College of Engineering News • Iowa State University

Sparks fly in ECpE

“I was just cracking jokes, and I saw her two seats over and said hi, introducing myself,” Cameron Cornick said. “We ended up sitting on the same side of the room, on the right-hand side.”

Ashlyn Cornick, a DMACC transfer student, met her now-husband Cameron, a sophomore at Iowa State University, in Electrical Engineering 285, Intro to Engineering Problem Solving. Back then, Cameron was an occasionally rambunctious sophomore, and Ashlyn was a quieter student just beginning her adventure at Iowa State. But now, the two are successful electrical engineers and ISU Department of Electrical and Computer Engineering alums living in Rochester, Minnesota.

When Ashlyn and Cameron first met, they immediately felt an electrifying spark between them. Less than a month after meeting, their first date took place at Stomping Grounds Café in Ames’ Campustown.

“Mid-September of 2013 is when we went on our first date at Stomping Grounds,” Ashlyn said.

“It was on a Wednesday, the 18th, and we started dating on the 19th,” Cameron added.

After their first date, the two were together often, a lot of the time studying for exams or doing homework together.

“After that date we started hanging out, doing classwork, and chilled at my dorm until we had class,” Cameron said. “Ashlyn would park her car at Hy-vee and come to the bus stop right outside of Friley.”
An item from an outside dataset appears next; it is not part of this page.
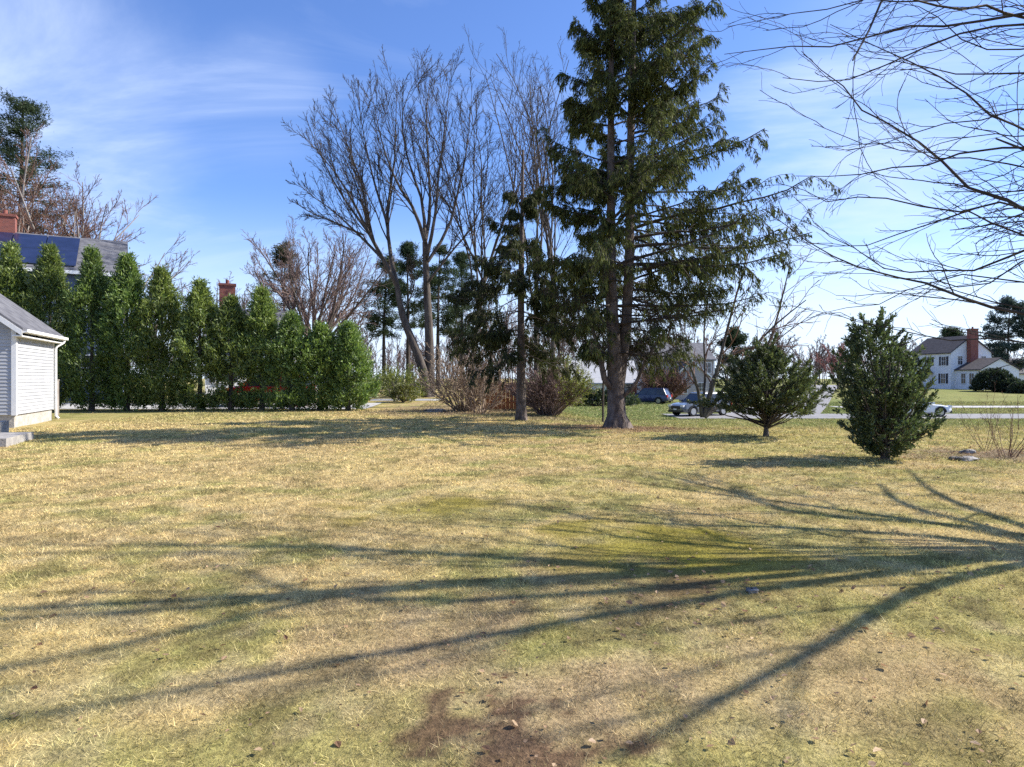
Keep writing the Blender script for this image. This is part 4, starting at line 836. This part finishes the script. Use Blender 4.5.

With Ashlyn being a transfer student, transferring multiple times, she had never taken a programming class until that semester. And during that semester, she ended up taking two programming classes at once.

“Cameron helped me a lot with programming, because I had never programmed before this semester. He saved me with that,” she said.

About two-and-a-half years later, on a snowy evening just before Christmas, Cameron proposed in Mason City, Iowa, his hometown.

“It was December 23rd, and I had already set up Christmas lights and had the fireplace ready,” Cameron said. “We were thinking of doing it Christmas Eve, but the snow was just so beautiful that I had to do it one day early.”

“So I lit the fire, turned on the lights, and then she comes down off the deck, and I’m just waiting on the chair with the ring box. She came down, but she was bound and determined to build a snowman and I kept telling her to ‘hold on!’,” Cameron said. “Then I got down on one knee, she said yes, and after that we made a snowman!”

When Cameron chose the rings, he specifically had the bands made with an outlying pattern of an electrical circuit. In the center of the ring is an orange, durable stone. Cameron chose an orange and durable stone not only because Ashlyn’s favorite color is orange, but also since she has a history of losing the stones in rings, so a durable one is needed.

“I had been thinking of the circuit design but wasn’t really sure what pattern I should use for the circuit,” Cameron said. “I ended up choosing this circuit design with an orange stone.”

Now, happily married, Ashlyn and Cameron work in Minnesota, both with separate electrical engineering careers. Cameron works with the International Business Machines Corporation (IBM) as a hardware engineer in Rochester, and Ashlyn works with Viking Engineering and Development as an electrical controls engineer in the Twin Cities.

“At my job in the cities, we manufacture machines that build palates and bedframes,” Ashlyn said. “Every day is different. You never sit still.”

At Viking Engineering and Development, Ashlyn said there are about 70 employees and three electrical engineers, including her, so her work revolves around many different aspects.

“I work with customers, employees, suppliers and so many different people,” she said. “I just did an event last Thursday helping women get into STEM fields, talking to girls in high school or at the beginning of their college career.”

At IBM, Cameron is part of the hardware design group, and he has worked there for about three years now. He and about 15 other employees all work together and on their own.

“At my current position, I design custom circuits for chips, which is actually exactly what I went to school for,” Cameron said.

While Ashlyn and Cameron are both very successful in Minnesota, they still occasionally reminisce the good times at ISU. From when they first met sophomore year to when they graduated in the midst of a blizzard in December 2016, they made a lot of memories that haven’t been forgotten.

“I remember when ECpE had the department picnics and there was always free pizza,” Cameron, who was also a TA for some of his time in ECpE, said.

For Ashlyn, she remembered taking 19 credits her last semester, and how much of a workload that was.

“I was not going to get married in school,” Ashlyn said. “My last semester I took 19 credits and there was no way I could’ve planned a wedding.”

While studying, doing homework and going to class took a lot of time, since they often did it together it went a little faster. Now, all of the studying and hard work that the two of them put in has paid off, and they are working jobs that some students in ECpE dream of.